*TASK TO COMPLETE:* Restate exactly the lines that run from the start of the records below to the line containing "rng = np.random.default_rng(7)", counting both ends, and nothing else; pictures stay out.

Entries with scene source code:

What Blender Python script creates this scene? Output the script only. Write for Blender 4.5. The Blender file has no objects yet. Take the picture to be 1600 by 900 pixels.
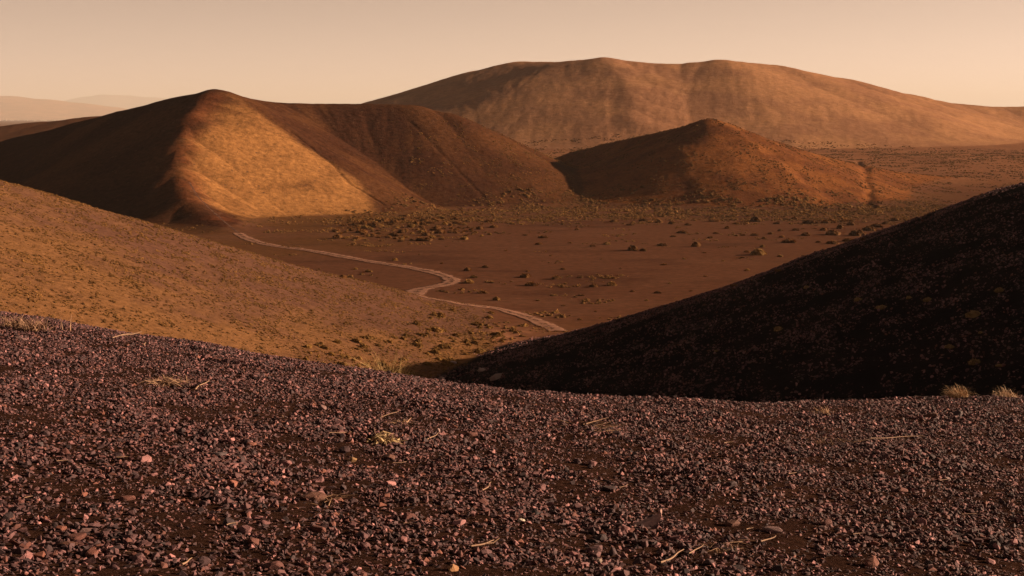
import bpy, bmesh, math, random
import numpy as np
from mathutils import Vector, Matrix, Euler

R = math.radians
scene = bpy.context.scene
col = scene.collection
random.seed(7)
rng = np.random.default_rng(7)

# ------------------------------------------------------------------ camera
FPX = 2222.0                      # focal length in pixels of a 1600 px wide frame
PITCH = R(6.8)
EYE = 30.0                        # eye height above the valley floor
cam_d = bpy.data.cameras.new('camera')
cam_d.sensor_width = 36.0
cam_d.lens = 36.0 * FPX / 1600.0
cam_d.clip_start = 0.1
cam_d.clip_end = 200000.0
cam = bpy.data.objects.new('camera', cam_d)
cam.location = (0, 0, EYE)
cam.rotation_euler = (R(90) - PITCH, 0, 0)
col.objects.link(cam)
scene.camera = cam

# ------------------------------------------------------------------ sky, sun, exposure
SUN_EL, SUN_AZ = R(15.0), R(80.0)          # azimuth: 0 = away from camera (+Y), 90 = right (+X)
world = bpy.data.worlds.new('World')
scene.world = world
world.use_nodes = True
wn, wl = world.node_tree.nodes, world.node_tree.links
wn.clear()
sky = wn.new('ShaderNodeTexSky')
sky.sky_type = 'NISHITA'
sky.sun_disc = False
sky.sun_elevation = SUN_EL
sky.sun_rotation = SUN_AZ
sky.altitude = 300
sky.air_density = 0.25
sky.dust_density = 0.5
sky.ozone_density = 1.0
bw = wn.new('ShaderNodeRGBToBW')
tint = wn.new('ShaderNodeVectorMath'); tint.operation = 'SCALE'
tint.inputs[0].default_value = (1.18, 0.855, 0.69)
bg = wn.new('ShaderNodeBackground'); bg.inputs[1].default_value = 0.062
wo = wn.new('ShaderNodeOutputWorld')
pw = wn.new('ShaderNodeMath'); pw.operation = 'POWER'; pw.inputs[1].default_value = 1.0
wl.new(sky.outputs[0], bw.inputs[0]); wl.new(bw.outputs[0], pw.inputs[0]); wl.new(pw.outputs[0], tint.inputs['Scale'])
wl.new(tint.outputs[0], bg.inputs[0]); wl.new(bg.outputs[0], wo.inputs[0])

sun_d = bpy.data.lights.new('sun', 'SUN')
sun_d.energy = 5.0
sun_d.angle = R(0.6)
sun_d.color = (1.0, 0.71, 0.46)
sun = bpy.data.objects.new('sun', sun_d)
sdir = Vector((math.sin(SUN_AZ) * math.cos(SUN_EL), math.cos(SUN_AZ) * math.cos(SUN_EL), math.sin(SUN_EL)))
sun.rotation_euler = sdir.to_track_quat('Z', 'Y').to_euler()
sun.location = (200, 0, 120)
col.objects.link(sun)

scene.view_settings.view_transform = 'Standard'
scene.view_settings.look = 'None'
scene.view_settings.exposure = 1.70
scene.view_settings.gamma = 1.0
scene.render.resolution_x, scene.render.resolution_y = 1024, 576
scene.cycles.volume_bounces = 1
scene.cycles.max_bounces = 6
scene.cycles.diffuse_bounces = 3

# ------------------------------------------------------------------ small helpers
def sight(px, py, d):
    """World point on the line of sight through a photo pixel, at forward distance d."""
    u = (np.asarray(px, float) - 800) / FPX
    v = (450 - np.asarray(py, float)) / FPX
    cy = math.cos(PITCH) + v * math.sin(PITCH)
    cz = -math.sin(PITCH) + v * math.cos(PITCH)
    k = d / cy
    return np.stack([u * k, np.broadcast_to(np.asarray(d, float), np.shape(u * k)), EYE + cz * k], -1)

def tag(o, label=None, cat=None, group=None, kind=None):
    if label: o['label'] = label
    if cat: o['category'] = cat
    if group: o['group'] = group
    if kind: o['kind'] = kind
    return o

def smooth(a, b, x):
    t = np.clip((x - a) / (b - a), 0, 1)
    return t * t * (3 - 2 * t)

def softplus(x, w):
    return w * np.logaddexp(0, x / w)

def smax(a, b, k):
    return k * np.logaddexp(a / k, b / k)

def _hash(ix, iy, s):
    h = (ix.astype(np.int64) * 374761393 + iy.astype(np.int64) * 668265263 + s * 1442695041) & 0xffffffff
    h = ((h ^ (h >> 13)) * 1274126177) & 0xffffffff
    h = (h ^ (h >> 16)) & 0xffffffff
    return h

def noise(x, y, s=0):
    """2D gradient noise, about -0.7..0.7"""
    ix, iy = np.floor(x), np.floor(y)
    fx, fy = x - ix, y - iy
    ux, uy = fx * fx * fx * (fx * (fx * 6 - 15) + 10), fy * fy * fy * (fy * (fy * 6 - 15) + 10)
    def g(ox, oy):
        a = _hash(ix + ox, iy + oy, s) * (2 * math.pi / 4294967296.0)
        return np.cos(a) * (fx - ox) + np.sin(a) * (fy - oy)
    a = g(0, 0) * (1 - ux) + g(1, 0) * ux
    b = g(0, 1) * (1 - ux) + g(1, 1) * ux
    return a * (1 - uy) + b * uy

def fbm(x, y, o=4, s=0, gain=0.5):
    r, a, f = 0, 1.0, 1.0
    for i in range(o):
        r = r + a * noise(x * f + 17.3 * i, y * f - 9.1 * i, s + i)
        a *= gain; f *= 2.03
    return r

# ------------------------------------------------------------------ terrain heights
def ridge(x, y, pts, sl, sr, r=6.0):
    """Height of a hill that falls away on both sides of a crest line: pts (x,y,z);
    sl / sr: slope left / right of the direction of travel. Also gives along-crest and away coordinates."""
    pts = np.asarray(pts, float)
    best = np.full(x.shape, -1e9); bt = np.zeros(x.shape); bd = np.zeros(x.shape)
    acc = 0.0
    for a, b in zip(pts[:-1], pts[1:]):
        ab = b[:2] - a[:2]; L = math.hypot(*ab)
        t = np.clip(((x - a[0]) * ab[0] + (y - a[1]) * ab[1]) / (L * L), 0, 1)
        dx, dy = x - (a[0] + t * ab[0]), y - (a[1] + t * ab[1])
        d = np.hypot(dx, dy)
        side = (ab[0] * dy - ab[1] * dx) / L
        w = 0.5 + 0.5 * np.clip(side / (d + 1e-6), -1, 1)
        s = sr + (sl - sr) * w
        z = a[2] + t * (b[2] - a[2]) - s * (np.sqrt(d * d + r * r) - r)
        m = z > best
        best = np.where(m, z, best); bt = np.where(m, acc + t * L, bt); bd = np.where(m, d, bd)
        acc += L
    return best, bt, bd

def S(*rows):
    return np.array([sight(*r) for r in rows])

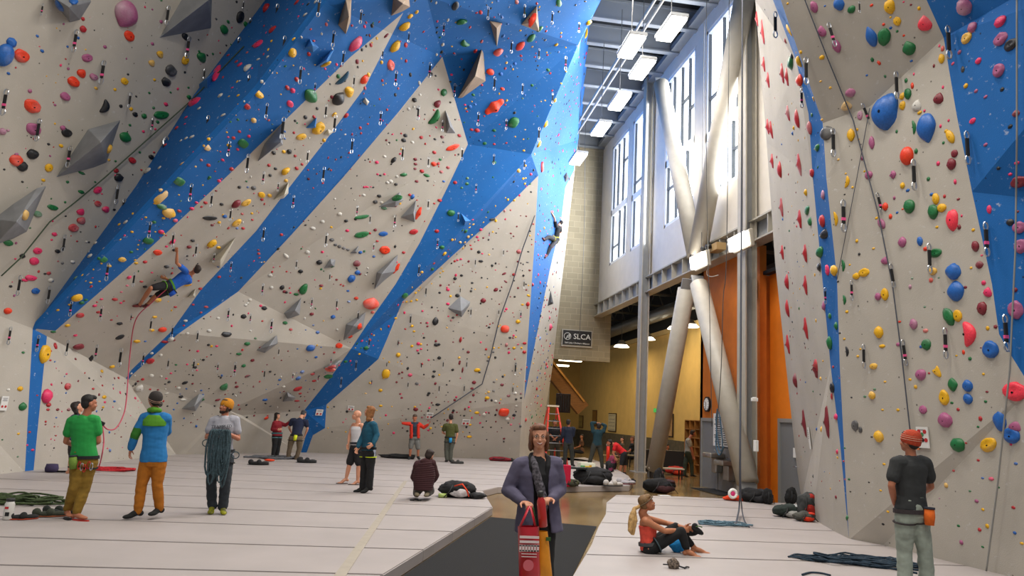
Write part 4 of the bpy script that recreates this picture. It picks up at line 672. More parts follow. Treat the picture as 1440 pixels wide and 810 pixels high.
def zone(u, v, right):
    if right:
        if u < 1090 + (v - 100) * .13 + 45 and u < 1190 and v > -1:
            bl = [(0, 1087), (87, 1120), (160, 1137), (270, 1147), (515, 1168), (620, 1181), (760, 1194)]
            br = [(0, 1098), (160, 1152), (173, 1157), (270, 1162), (390, 1177), (515, 1181), (690, 1191), (760, 1195)]
            def ip(t, y):
                for (y0, x0), (y1, x1) in zip(t, t[1:]):
                    if y0 <= y <= y1: return x0 + (x1 - x0) * (y - y0) / (y1 - y0)
                return t[-1][1]
            if u < ip(bl, v): return 'tan side wall'
            if u < ip(br, v) + 2: return 'right blue stripe'
        e = [(0, 1303), (50, 1327), (160, 1345), (270, 1367), (400, 1395), (470, 1405), (545, 1450)]
        for (y0, x0), (y1, x1) in zip(e, e[1:]):
            if y0 <= v <= y1 and u > x0 + (x1 - x0) * (v - y0) / (y1 - y0): return 'right-edge blue corner'
        if v < 165: return 'upper right grey wall'
        if v < 330: return 'middle right grey wall'
        if v < 500: return 'lower right grey wall'
        return 'bottom right grey wall'
    r = LW.point(u, v)
    fn = LF[r[2]][0]
    return {'left_kicker': 'low far-left wall panel', 'white_kicker': 'low white left panel', 'left_overhang': 'top-left grey overhang', 'dark_blue': 'dark blue overhang stripe',
            'main_overhang': 'long left overhang', 'upper_overhang': 'upper middle overhang', 'triangle': 'pale upper triangle', 'seam_triangle': 'panel under the left seam', 'grey_slab': 'central grey slab',
            'low_triangle': 'low back wall', 'low_face': 'low back wall', 'dark_wedge': 'dark wedge by the stripe', 'upper_blue': 'upper blue panel', 'lower_blue': 'upper blue panel',
            'teal_panel': 'back blue panel', 'royal_band': 'narrow blue band', 'royal_foot': 'foot of the blue stripe', 'white_face': 'pale back wall face', 'low_wedge': 'low grey wedge', 'low_back': 'bottom back wall', 'tower': 'narrow corner tower'}[fn]
items = []
def parse(groups, right):
    wl = RW if right else LW
    for x0, y0, s, txt in groups:
        for e in txt.replace('\n', '').split(';'):
            a = e.split()
            if len(a) < 4: continue
            u, v, w = x0 + float(a[0]) / s, y0 + float(a[1]) / s, float(a[2]) / s
            c = a[3]; ang = 0; h = None
            if '@' in c: c, t = c.split('@'); ang = float(t)
            if ':' in c: c, t = c.split(':'); h = float(t) / s
            col = c[0]; kd = KL[c[1]] if len(c) > 1 else None
            if h is None: h = w * .85
            if any(abs(q['u'] - u) + abs(q['v'] - v) < max(2.4, .45 * max(w, q['w'])) and q['c'] == col for q in items[-900:]): continue
            r = wl.point(u, v)
            if not r: continue
            items.append(dict(u=u, v=v, w=w, h=h, c=col, k=kd, a=ang, p=r[0], n=r[1], right=right))
parse(HOLDS, False); parse(HOLDS_R, True)
# small screw-on chips scattered between the set routes
def scatter(wl, right, n, pal, poly):
    xs = [p[0] for p in poly]; ys = [p[1] for p in poly]; k = 0
    while k < n:
        u = RND.uniform(min(xs), max(xs)); v = RND.uniform(min(ys), max(ys)); ins = False
        for i in range(len(poly)):
            (xa, ya), (xb, yb) = poly[i], poly[i - 1]
            if (ya > v) != (yb > v) and u < (xb - xa) * (v - ya) / (yb - ya) + xa: ins = not ins
        if not ins: continue
        k += 1
        r = wl.point(u, v)
        if not r or any(abs(q['u'] - u) + abs(q['v'] - v) < 4 for q in items): continue
        w = RND.uniform(2.0, 4.6); items.append(dict(u=u, v=v, w=w, h=w * RND.uniform(.7, 1.3), c=RND.choice(pal), k=None, a=RND.uniform(-40, 40), p=r[0], n=r[1], right=right, chip=True))
scatter(LW, False, 60, 'PPRKYGU', [(0, 0), (372, 0), (46, 462), (0, 444)])
scatter(LW, False, 130, 'RRPKYYWRG', [(372, 0), (560, 20), (400, 260), (230, 450), (60, 470), (200, 255)])
scatter(LW, False, 170, 'RRMPKKYWG', [(500, 130), (640, 130), (660, 205), (495, 490), (340, 560), (180, 530), (320, 400)])
scatter(LW, False, 110, 'GRKYBKYR', [(560, 0), (830, 0), (750, 215), (655, 205), (620, 80)])
scatter(LW, False, 90, 'YKYGPRYB', [(745, 225), (757, 250), (540, 470), (480, 540), (500, 480)])
scatter(LW, False, 150, 'MMKKRKPY', [(750, 255), (735, 600), (560, 600), (540, 480)])
scatter(LW, False, 60, 'KMKPY', [(460, 570), (730, 560), (728, 610), (460, 610)])
scatter(LW, False, 210, 'PMKRPKB', [(835, 20), (812, 190), (790, 390), (770, 560), (745, 620), (745, 560), (760, 250), (800, 90)])
scatter(LW, False, 60, 'RRGBPM', [(785, 400), (776, 520), (766, 580), (750, 630), (742, 600), (770, 450)])
scatter(LW, False, 60, 'MRKPB', [(60, 480), (175, 535), (240, 620), (60, 650)])
scatter(LW, False, 70, 'RMKWKB', [(180, 540), (480, 510), (400, 600), (250, 600)])
scatter(RW, True, 60, 'YMKRBG', [(1080, 60), (1160, 500), (1185, 700), (1130, 680), (1100, 400)])
items.sort(key=lambda q: -q['w'] * q['h'])
CHIPS = []; ind = []
for q in items:
    if len(ind) < 300 and not q.get('chip'): ind.append(q)
    else: CHIPS.append(q)
def basis(n, a):
    up = Vector((0, 0, 1)); y = (up - n * up.dot(n)).normalized(); x = y.cross(n).normalized()
    # screen-right should be +x
    if x.dot(Vector(ROT[:, 0])) < 0 and False: x = -x
    ca, sa = math.cos(math.radians(a)), math.sin(math.radians(a))
    x2 = x * ca - y * sa; y2 = x * sa + y * ca
    return Matrix([x2, y2, n]).transposed()
def hold_matrix(q):
    d = (q['p'] - Vector(EYEV)).dot(Vector(_Yview)); s = d / F_PX
    # undo foreshortening of the wall for the width and height
    R3 = basis(q['n'], q['a']); x = R3.col[0]; y = R3.col[1]
    def plen(vec):
        a = proj(q['p']); b = proj(q['p'] + vec * .02); return math.hypot(b[0] - a[0], b[1] - a[1]) / .02
    sx = q['w'] / 2 / max(plen(x), plen(Vector((1, 0, 0))) * .55); sy = q['h'] / 2 / max(plen(y), plen(Vector((1, 0, 0))) * .55)
    sz = min(sx, sy) * (.85 if q['w'] > 6 else 1.0); sz = min(sz, .3)
    return Matrix.Translation(q['p'] - q['n'] * .004) @ R3.to_4x4() @ Matrix.Diagonal((sx, sy, sz, 1))
_Yview = ROT @ np.array([0, 0, -1.0])
ZC = {}
SHN = {'knob': 'knob', 'ball': 'ball', 'jug': 'jug', 'teardrop': 'teardrop', 'edge': 'edge', 'horn': 'horned', 'block': 'block', 'crescent': 'crescent', 'rib': 'ribbed'}
for i, q in enumerate(ind):
    if q['k'] is None: q['k'] = ['knob', 'jug', 'edge', 'knob', 'horn'][i % 5]
    px = max(q['w'], q['h']); q['size'] = 'huge' if px > 30 else 'large' if px > 19 else 'medium' if px > 13 else 'small' if px > 9 else 'tiny'
    q['zone'] = zone(q['u'], q['v'], q['right'])
    q['desc'] = '%s %s %s hold' % (q['size'], HC[q['c']][0].replace('wooden ', ''), SHN[q['k']])
def ordw(k): return ['topmost', 'second', 'third', 'fourth', 'fifth', 'sixth', 'seventh', 'eighth', 'ninth', 'tenth', 'eleventh', 'twelfth', 'thirteenth', 'fourteenth', 'fifteenth', 'sixteenth', 'seventeenth', 'eighteenth', 'nineteenth', 'twentieth'][k] if k < 20 else str(k + 1) + 'th'
def unique_labels(lst, base, pool):
    keys = {}
    for q in lst: keys.setdefault(base(q), []).append(q)
    for k, g in keys.items():
        if len(g) == 1: g[0]['label'] = k; continue
        sub = {}
        for q in g:
            nb = sorted([o for o in pool if o is not q and o.get('desc') and math.hypot(o['u'] - q['u'], o['v'] - q['v']) < 60], key=lambda o: math.hypot(o['u'] - q['u'], o['v'] - q['v']) - o['w'] * .6)[:1]
            if nb:
                o = nb[0]; dx, dy = q['u'] - o['u'], q['v'] - o['v']
                rel = ('right of' if dx > 0 else 'left of') if abs(dx) > abs(dy) else ('below' if dy > 0 else 'above')
                t = '%s, %s %s %s one' % (k, rel, o['size'], HC[o['c']][0]) if q.get('desc') else '%s, %s %s %s hold' % (k, rel, o['size'], HC[o['c']][0])
            else: t = k + ', standing alone'
            sub.setdefault(t, []).append(q)
        for t, gg in sub.items():
            gg.sort(key=lambda q: q['v'])
            for i, q in enumerate(gg): q['label'] = t if len(gg) == 1 else '%s, %s' % (t, ordw(i) + (' down' if i else ''))
unique_labels(ind, lambda q: q['desc'] + ' on ' + q['zone'], ind)
for i, q in enumerate(ind):
    me = hold_mesh(q['k'], i % 4, q['c'], 3 if q['w'] > 14 else 2)
    o = bpy.data.objects.new('climbing_hold', me); COL.objects.link(o); o.matrix_world = hold_matrix(q); q['o'] = o
    tag(o, q['label'], 'climbing hold', 'climbing holds on the ' + q['zone'])
    if max(q['w'], q['h']) > 10:
        b = bpy.data.objects.new('bolt', BOLT); COL.objects.link(b); b.parent = o; b.location = (.05, -.05, .93 * (.8 if q['k'] in ('knob', 'teardrop', 'horn') else .62 if q['k'] in ('jug', 'edge', 'block') else .9))
        b.scale = (.6, .6, 1)
# the remaining hundreds of little holds, joined
verts = []; faces = []; mi = []; cols = list(HC)
tmpl = {}
for k in ('knob', 'jug', 'edge'):
    bm = hold_bm(k, 2, 2 if False else 1); tmpl[k] = ([v.co.copy() for v in bm.verts], [[v.index for v in f.verts] for f in bm.faces]); bm.free()
for i, q in enumerate(CHIPS):
    vs, fs = tmpl[('knob', 'jug', 'edge')[i % 3]]; M_ = hold_matrix(q); b0 = len(verts)
    verts += [M_ @ v for v in vs]; faces += [[b0 + j for j in f] for f in fs]; mi += [cols.index(q['c'])] * len(fs)
me = bpy.data.meshes.new('small_holds'); me.from_pydata(verts, [], faces)
for c in cols: me.materials.append(HM[c])
me.polygons.foreach_set('material_index', mi); me.polygons.foreach_set('use_smooth', [True] * len(faces))
o = finish_me('small_holds', me, []); tag(o, 'hundreds of tiny multicoloured foot chips scattered over all climbing walls', 'climbing holds', None, 'stuff')
print('HOLDS', len(items), len(ind), len(CHIPS), 'smallest individual', ind[-1]['w'])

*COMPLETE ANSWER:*
What Blender Python script creates this scene? Output the script only. Write for Blender 4.5. The Blender file has no objects yet. Take the picture to be 1600 by 900 pixels.
import bpy, bmesh, math, random
import numpy as np
from mathutils import Vector, Matrix, Euler

R = math.radians
scene = bpy.context.scene
col = scene.collection
random.seed(7)
rng = np.random.default_rng(7)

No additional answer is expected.